NCJW OBJECTIVES STATED

The National Council of Jewish Women (NCJW) is sending three delegates to the conference who will seek to enhance the situation of women in the world, according to Barbara Leslie, Non-Governmental Organization observer to the UN for the NCJW and a delegate to the Nairobi conference. “We are going with great hope but we know it won’t be easy,” she said.

Shirley Joseph, former NCJW national vice president and a delegate to the conference, said the objective will be “to keep the work of the conference from being diverted by extraneous politicization,” as it was during the Copenhagen conference where women’s issues were “distorted by divisive political rhetoric and irrelevant anti-Israeli resolutions.”

Joseph added: “We are particularly interested in involving women in decision-making positions globally, and in including women in economic development. Too often, in underdeveloped countries, as they become industrialized, the men go off to the cities to work, and the women are left at home to do back-breaking labor on farms. We would also like to see attention paid to sufficient nutrition for women — particularly in view of their child-bearing function.”
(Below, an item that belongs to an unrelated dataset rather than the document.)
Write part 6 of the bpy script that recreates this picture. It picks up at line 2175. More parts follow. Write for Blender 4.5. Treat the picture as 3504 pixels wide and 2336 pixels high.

The NCJW will also present its Home Instruction Program for Preschool Youngsters (HIPPY) at a conference workshop on early child care. HIPPY is designed to train poor mothers to teach their four-to-six year old children at home skills needed for school success.

ACTIVITIES BY EUROPEAN ORGANIZATIONS

A booklet, “Prepare Yourself for the Women’s Conference in Nairobi,” published by the Jewish Women’s Organization of Norway in cooperation with the ADL was presented to the 20 Norwegian delegates at a meeting in the Oslo Jewish Community Center and was sent to 95 Norwegian participants and to their counterparts in Sweden and Denmark.

In Holland, a meeting for all women conference participants was called by the Center for Information and Documentation on Israel (CIDI) to prepare them on the subject of the oppression of Palestinian women.